Çünkü bugünkü çok daha sağlıksız ekonomik, toplumsal ve siyasi ortamda, bunun yeniden diriltilmesi büyük zarar verir. Meclis aritmetiği her ne olursa olsun, hangi parti lideri hangi fantazilerle kimlerle görüşürse görüşsün, ”sahici bir toplumsal oydaşma” gerekliliği ne kadar elzem ve hakiki bir gerçek olursa olsun, bu sürecin zamanlaması en önemli belirleyicidir. Sonuçta görüşülmesine bile yeni bir “yetmez ama evet” yanılsamalı yaklaşımı bu ülke için nihai yıkım demektir.

Öte yandan, araçsal siyasi hesaplarla da olsa, sanırım bunu muhalefetten önce gören de yine iktidardır. Çünkü Türkiye’de kitlesel çoğunluk bu kez hangi maddesi ne şekilde yazılmış olursa olsun, olası bir Anayasa referandumuna kesinlikle “hay, hay” demeyecektir.

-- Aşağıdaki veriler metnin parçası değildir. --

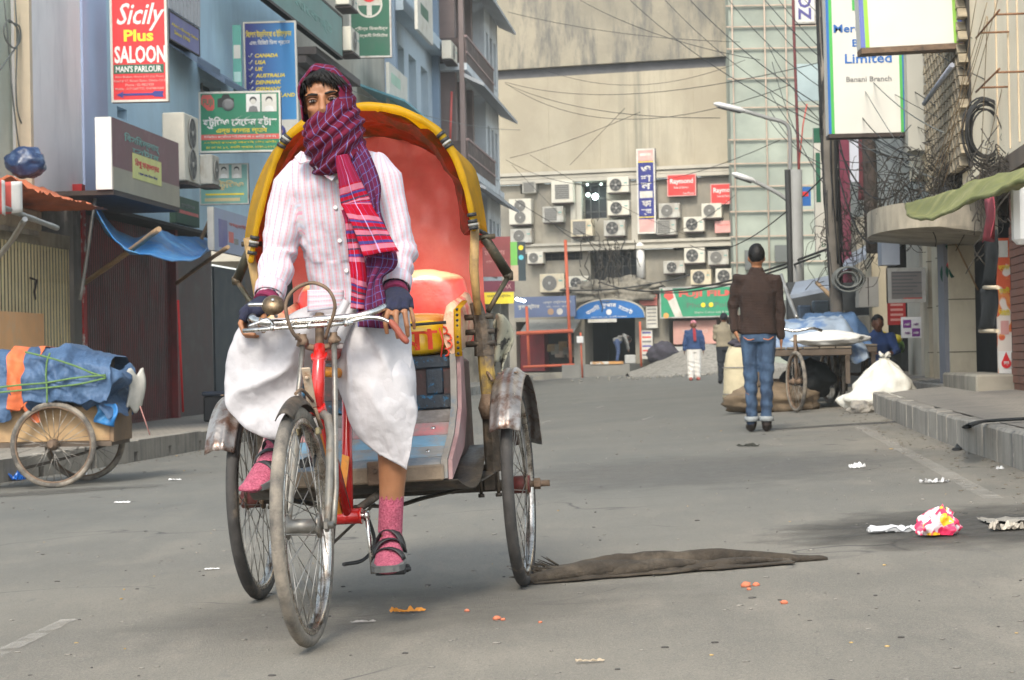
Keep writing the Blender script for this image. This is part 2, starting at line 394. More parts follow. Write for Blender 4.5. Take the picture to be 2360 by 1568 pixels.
# ================================================================ RICKSHAW
RO = V((-.43, 7.31, gz(-.43))); RM = MX.Translation(RO) @ rotz(RAD(-6.5)) @ MX.Rotation(-.042, 4, 'Y'); RI = RM.inverted(); RC = RI @ CAMP
def rk(dx, dy, ly):
    d = RI.to_3x3() @ ray(dx/DS, dy/DS); return RC+d*((ly-RC.y)/d.y)
CHROME = mk('chrome_tarnished', (.62, .60, .57), .15, 40, .22, 1, dirt=(.22, .16, .11), dsc=35, damt=(.58, .72))
STEELD = mk('greasy_dark_steel', (.075, .062, .05), .3, 25, .55, .5, bump=.3, bsc=80, dirt=(.16, .12, .085), dsc=14)
RUSTY = mk('rusty_iron', (.20, .135, .09), .3, 18, .7, .35, bump=.4, bsc=70, dirt=(.07, .055, .045), dsc=9)
RODM = mk('worn_grey_rod', (.23, .22, .20), .2, 30, .45, .7, dirt=(.16, .12, .09), dsc=25)
TYRE = mk('dusty_tyre_rubber', (.085, .078, .07), .25, 30, .85, 0, bump=.35, bsc=160, dirt=(.27, .235, .19), dsc=7, damt=(.40, .62))
TYRED = mk('worn_dark_tyre', (.045, .042, .04), .3, 20, .8, 0, bump=.3, bsc=120, dirt=(.22, .17, .12), dsc=5, damt=(.55, .75))
REDP = mk('glossy_red_enamel', (.46, .010, .008), .12, 10, .22, 0, coat=.6, dirt=(.30, .02, .015), dsc=12, damt=(.62, .8))
ORNG = mk('orange_enamel', (.68, .26, .02), .15, 14, .35, 0, coat=.3, dirt=(.25, .12, .04), dsc=14)
YELV = mk('yellow_vinyl_hood', (.88, .60, .03), .12, 7, .42, 0, bump=.25, bsc=14, dirt=(.50, .31, .03), dsc=12, damt=(.60, .80))
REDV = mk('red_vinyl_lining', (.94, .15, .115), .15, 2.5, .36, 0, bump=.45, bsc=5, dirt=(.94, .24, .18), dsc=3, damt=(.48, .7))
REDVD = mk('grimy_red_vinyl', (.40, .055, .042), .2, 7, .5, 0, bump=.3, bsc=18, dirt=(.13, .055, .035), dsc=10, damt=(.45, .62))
def translucent(m, k):
    t = m.node_tree; p = t.nodes['Principled BSDF']; o = t.nodes['Material Output']; tr = t.nodes.new('ShaderNodeBsdfTranslucent'); mx = t.nodes.new('ShaderNodeMixShader')
    t.links.new(p.inputs['Base Color'].links[0].from_socket, tr.inputs[0]); mx.inputs[0].default_value = k; t.links.new(p.outputs[0], mx.inputs[1]); t.links.new(tr.outputs[0], mx.inputs[2]); t.links.new(mx.outputs[0], o.inputs[0])
translucent(REDV, .5); translucent(REDVD, .6); translucent(YELV, .75)
BLKR = mk('black_rubber_strap', (.02, .02, .021), .3, 30, .6)
GREYR = mk('grey_strap', (.30, .30, .28), .2, 30, .7)
WOODT = mk('tan_worn_wood', (.36, .23, .085), .2, 5, .6, 0, bump=.3, bsc=60, dirt=(.14, .085, .035), dsc=9, aniso=(8, 8, 1))
rick = thing('cycle_rickshaw', 'yellow hooded cycle rickshaw with red seat in the middle of the road', 'rickshaw', RM)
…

Başta CHP olmak üzere, kurumsal/toplumsal muhalefet önce bunu doğru görüp, yani kendine çok da paye çıkarmadan iyi idrak etmeli. Kendi gölgesinden korkan iktidar ve yandaşlarıyla siyasi gölge oyunlarını ivedilikle bırakmasını bilmeli. Kararlı adımlarla HAY, HAY: Hayır Asla Yetmez, Halkın Aydınlanması Yakın demeli!

O halde dahasını da başka yazılarda söylemeli.